A pesar del tiempo y de la naturaleza, algunas de las misiones han perdurado bastante completas y las podemos admirar. Es el caso de la iglesia de San Ignacio Miní, a cuya fábrica solo le falta parte del frontispicio y el techo. Es que los techos eran de madera y se perdieron en todos los casos, por no resistir los embates del cupi'i o del fuego y a veces también de los hombres, más ávidos de leña y de vigas que de pesadas piedras.

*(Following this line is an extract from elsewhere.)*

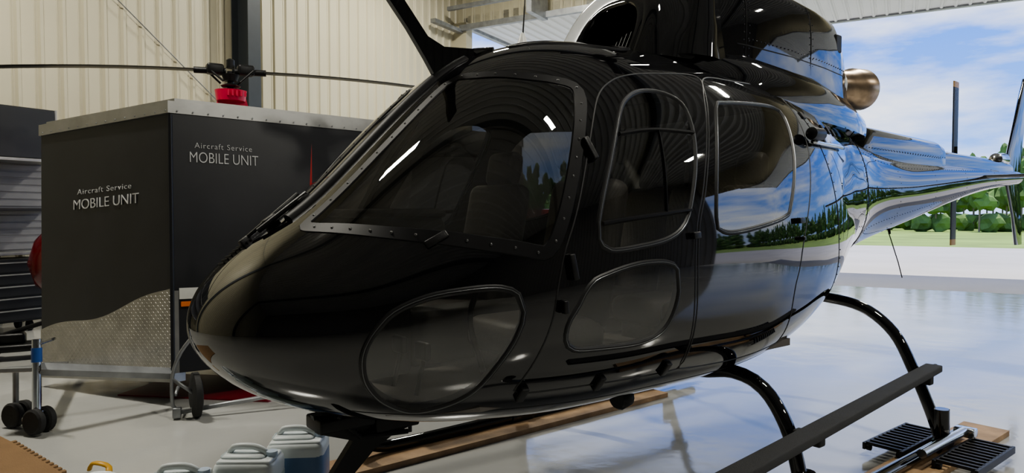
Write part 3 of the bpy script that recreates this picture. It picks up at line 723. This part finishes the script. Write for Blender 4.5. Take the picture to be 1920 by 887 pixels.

Solía explicar entonces, y lo vuelvo a hacer ahora, que edificios mucho más antiguos que admiramos en toda Europa, han sido reconstruidos después de cada guerra. Por eso hoy nos asombran palacios, castillos, monasterios, catedrales... como fueron en su esplendor, o mejor todavía, ya que cada reconstrucción agregó los progresos del nuevo siglo, como la luz, la calefacción o el agua corriente. También hay ruinas griegas y romanas en Europa, pero son mucho más antiguas y su reconstrucción ha sido imposible entre otras cosas porque también fueron cantera para nuevos edificios, pero los que se construyeron con sus piedras son tanto o más interesantes que los que produjeron los escombros de las invasiones bárbaras.
Hoy vuelvo a insistir en la necesidad de recrear por lo menos una de las antiguas misiones, tal como están sus contemporáneas de la Chiquitanía, en Bolivia: con sus iglesias como eran hace 300 años, pero no muertas sino vivas, con curas y misas, coros y orquestas de instrumentos originales, que es el mejor modo –el único diría– de conservar a pleno un edificio. La industria hotelera puede hacer otro tanto en los barrios de viviendas de las reducciones.
Todo se puede reconstruir aprovechando fondos del BID, de la Unesco, del Instituto de Cooperación Iberoamericana, de la Corona Española o quién sabe de qué institución cuyo remordimiento por la expulsión de los jesuitas quiera remediar el daño que les hicieron sus antepasados.
No es un gasto. Es una formidable inversión en turismo y en la autoestima de los misioneros. Puede llevar tiempo, pero hay que empezar de una vez, porque, como reza el sabio dicho popular, cuanto antes empecemos, antes terminaremos.